Set problem:
Restate the material word for word and leave out anything that is a picture.

Available data start

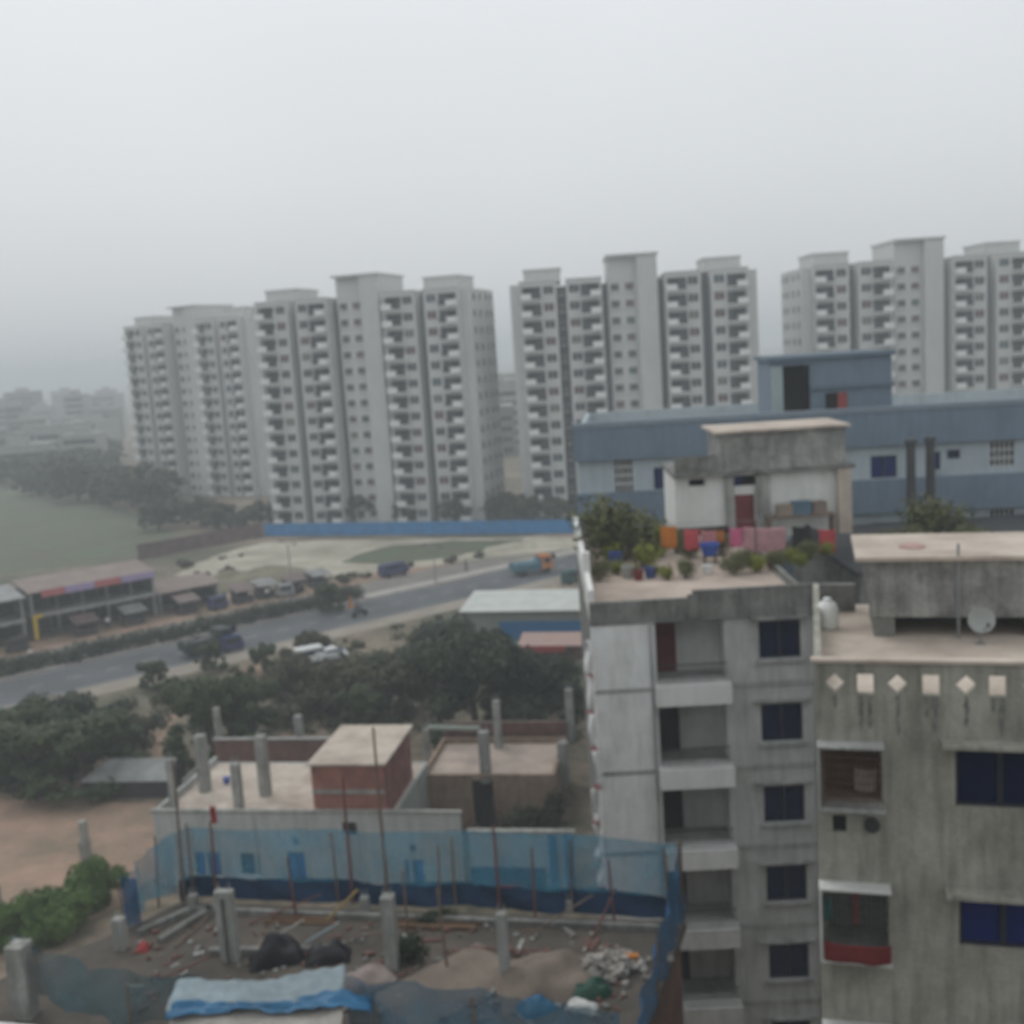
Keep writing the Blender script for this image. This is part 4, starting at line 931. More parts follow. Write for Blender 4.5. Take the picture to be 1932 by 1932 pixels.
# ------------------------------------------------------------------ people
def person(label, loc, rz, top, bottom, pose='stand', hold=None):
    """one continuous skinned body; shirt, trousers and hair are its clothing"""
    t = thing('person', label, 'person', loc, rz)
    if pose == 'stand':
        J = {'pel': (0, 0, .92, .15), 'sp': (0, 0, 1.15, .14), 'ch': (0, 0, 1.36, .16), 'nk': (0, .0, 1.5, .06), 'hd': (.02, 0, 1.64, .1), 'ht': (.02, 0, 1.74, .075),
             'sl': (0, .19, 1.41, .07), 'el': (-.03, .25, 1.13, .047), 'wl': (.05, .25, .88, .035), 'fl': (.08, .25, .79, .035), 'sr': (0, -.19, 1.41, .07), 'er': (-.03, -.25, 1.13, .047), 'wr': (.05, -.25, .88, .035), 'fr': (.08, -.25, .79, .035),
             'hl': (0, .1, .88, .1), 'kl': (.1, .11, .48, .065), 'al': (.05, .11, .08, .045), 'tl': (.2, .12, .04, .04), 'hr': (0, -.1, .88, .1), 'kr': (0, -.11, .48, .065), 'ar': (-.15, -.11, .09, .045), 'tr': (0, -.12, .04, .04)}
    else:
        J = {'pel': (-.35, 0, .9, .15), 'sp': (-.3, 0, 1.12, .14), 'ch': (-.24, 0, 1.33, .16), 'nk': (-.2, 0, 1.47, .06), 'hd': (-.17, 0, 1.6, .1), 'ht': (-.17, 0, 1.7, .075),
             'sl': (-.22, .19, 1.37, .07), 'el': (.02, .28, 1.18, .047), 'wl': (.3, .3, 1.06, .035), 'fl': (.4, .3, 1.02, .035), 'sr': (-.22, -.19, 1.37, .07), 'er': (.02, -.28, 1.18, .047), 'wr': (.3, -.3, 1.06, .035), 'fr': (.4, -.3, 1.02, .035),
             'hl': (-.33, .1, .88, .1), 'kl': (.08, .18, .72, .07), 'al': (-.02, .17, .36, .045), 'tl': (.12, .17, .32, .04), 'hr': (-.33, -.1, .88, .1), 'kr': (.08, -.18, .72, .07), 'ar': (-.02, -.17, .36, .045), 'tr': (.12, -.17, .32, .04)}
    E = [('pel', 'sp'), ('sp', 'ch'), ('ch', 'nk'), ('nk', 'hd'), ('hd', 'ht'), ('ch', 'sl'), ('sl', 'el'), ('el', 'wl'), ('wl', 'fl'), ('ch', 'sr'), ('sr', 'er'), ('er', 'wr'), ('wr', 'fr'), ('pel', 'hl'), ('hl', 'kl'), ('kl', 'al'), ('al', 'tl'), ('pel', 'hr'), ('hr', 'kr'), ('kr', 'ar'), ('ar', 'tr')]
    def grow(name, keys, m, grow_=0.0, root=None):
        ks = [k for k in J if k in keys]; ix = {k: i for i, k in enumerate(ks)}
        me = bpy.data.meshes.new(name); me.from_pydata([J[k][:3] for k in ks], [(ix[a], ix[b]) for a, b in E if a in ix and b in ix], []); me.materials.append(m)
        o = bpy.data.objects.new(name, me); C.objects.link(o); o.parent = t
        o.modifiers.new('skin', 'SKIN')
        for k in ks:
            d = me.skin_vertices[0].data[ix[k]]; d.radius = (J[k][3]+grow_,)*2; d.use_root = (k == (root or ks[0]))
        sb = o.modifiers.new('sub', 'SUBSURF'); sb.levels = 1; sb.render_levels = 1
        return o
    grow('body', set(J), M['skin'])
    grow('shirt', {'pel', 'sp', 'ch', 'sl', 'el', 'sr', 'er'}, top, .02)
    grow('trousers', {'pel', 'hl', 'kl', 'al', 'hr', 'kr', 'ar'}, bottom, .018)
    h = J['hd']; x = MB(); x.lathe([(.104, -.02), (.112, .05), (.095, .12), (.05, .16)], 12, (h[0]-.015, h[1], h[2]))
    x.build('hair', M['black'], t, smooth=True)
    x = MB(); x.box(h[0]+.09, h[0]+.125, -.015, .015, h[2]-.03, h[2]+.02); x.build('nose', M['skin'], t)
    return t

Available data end

Final result:
Keep writing the Blender script for this image. This is part 4, starting at line 931. More parts follow. Write for Blender 4.5. Take the picture to be 1932 by 1932 pixels.
# ------------------------------------------------------------------ people
def person(label, loc, rz, top, bottom, pose='stand', hold=None):
    """one continuous skinned body; shirt, trousers and hair are its clothing"""
    t = thing('person', label, 'person', loc, rz)
    if pose == 'stand':
        J = {'pel': (0, 0, .92, .15), 'sp': (0, 0, 1.15, .14), 'ch': (0, 0, 1.36, .16), 'nk': (0, .0, 1.5, .06), 'hd': (.02, 0, 1.64, .1), 'ht': (.02, 0, 1.74, .075),
             'sl': (0, .19, 1.41, .07), 'el': (-.03, .25, 1.13, .047), 'wl': (.05, .25, .88, .035), 'fl': (.08, .25, .79, .035), 'sr': (0, -.19, 1.41, .07), 'er': (-.03, -.25, 1.13, .047), 'wr': (.05, -.25, .88, .035), 'fr': (.08, -.25, .79, .035),
             'hl': (0, .1, .88, .1), 'kl': (.1, .11, .48, .065), 'al': (.05, .11, .08, .045), 'tl': (.2, .12, .04, .04), 'hr': (0, -.1, .88, .1), 'kr': (0, -.11, .48, .065), 'ar': (-.15, -.11, .09, .045), 'tr': (0, -.12, .04, .04)}
    else:
        J = {'pel': (-.35, 0, .9, .15), 'sp': (-.3, 0, 1.12, .14), 'ch': (-.24, 0, 1.33, .16), 'nk': (-.2, 0, 1.47, .06), 'hd': (-.17, 0, 1.6, .1), 'ht': (-.17, 0, 1.7, .075),
             'sl': (-.22, .19, 1.37, .07), 'el': (.02, .28, 1.18, .047), 'wl': (.3, .3, 1.06, .035), 'fl': (.4, .3, 1.02, .035), 'sr': (-.22, -.19, 1.37, .07), 'er': (.02, -.28, 1.18, .047), 'wr': (.3, -.3, 1.06, .035), 'fr': (.4, -.3, 1.02, .035),
             'hl': (-.33, .1, .88, .1), 'kl': (.08, .18, .72, .07), 'al': (-.02, .17, .36, .045), 'tl': (.12, .17, .32, .04), 'hr': (-.33, -.1, .88, .1), 'kr': (.08, -.18, .72, .07), 'ar': (-.02, -.17, .36, .045), 'tr': (.12, -.17, .32, .04)}
    E = [('pel', 'sp'), ('sp', 'ch'), ('ch', 'nk'), ('nk', 'hd'), ('hd', 'ht'), ('ch', 'sl'), ('sl', 'el'), ('el', 'wl'), ('wl', 'fl'), ('ch', 'sr'), ('sr', 'er'), ('er', 'wr'), ('wr', 'fr'), ('pel', 'hl'), ('hl', 'kl'), ('kl', 'al'), ('al', 'tl'), ('pel', 'hr'), ('hr', 'kr'), ('kr', 'ar'), ('ar', 'tr')]
    def grow(name, keys, m, grow_=0.0, root=None):
        ks = [k for k in J if k in keys]; ix = {k: i for i, k in enumerate(ks)}
        me = bpy.data.meshes.new(name); me.from_pydata([J[k][:3] for k in ks], [(ix[a], ix[b]) for a, b in E if a in ix and b in ix], []); me.materials.append(m)
        o = bpy.data.objects.new(name, me); C.objects.link(o); o.parent = t
        o.modifiers.new('skin', 'SKIN')
        for k in ks:
            d = me.skin_vertices[0].data[ix[k]]; d.radius = (J[k][3]+grow_,)*2; d.use_root = (k == (root or ks[0]))
        sb = o.modifiers.new('sub', 'SUBSURF'); sb.levels = 1; sb.render_levels = 1
        return o
    grow('body', set(J), M['skin'])
    grow('shirt', {'pel', 'sp', 'ch', 'sl', 'el', 'sr', 'er'}, top, .02)
    grow('trousers', {'pel', 'hl', 'kl', 'al', 'hr', 'kr', 'ar'}, bottom, .018)
    h = J['hd']; x = MB(); x.lathe([(.104, -.02), (.112, .05), (.095, .12), (.05, .16)], 12, (h[0]-.015, h[1], h[2]))
    x.build('hair', M['black'], t, smooth=True)
    x = MB(); x.box(h[0]+.09, h[0]+.125, -.015, .015, h[2]-.03, h[2]+.02); x.build('nose', M['skin'], t)
    return t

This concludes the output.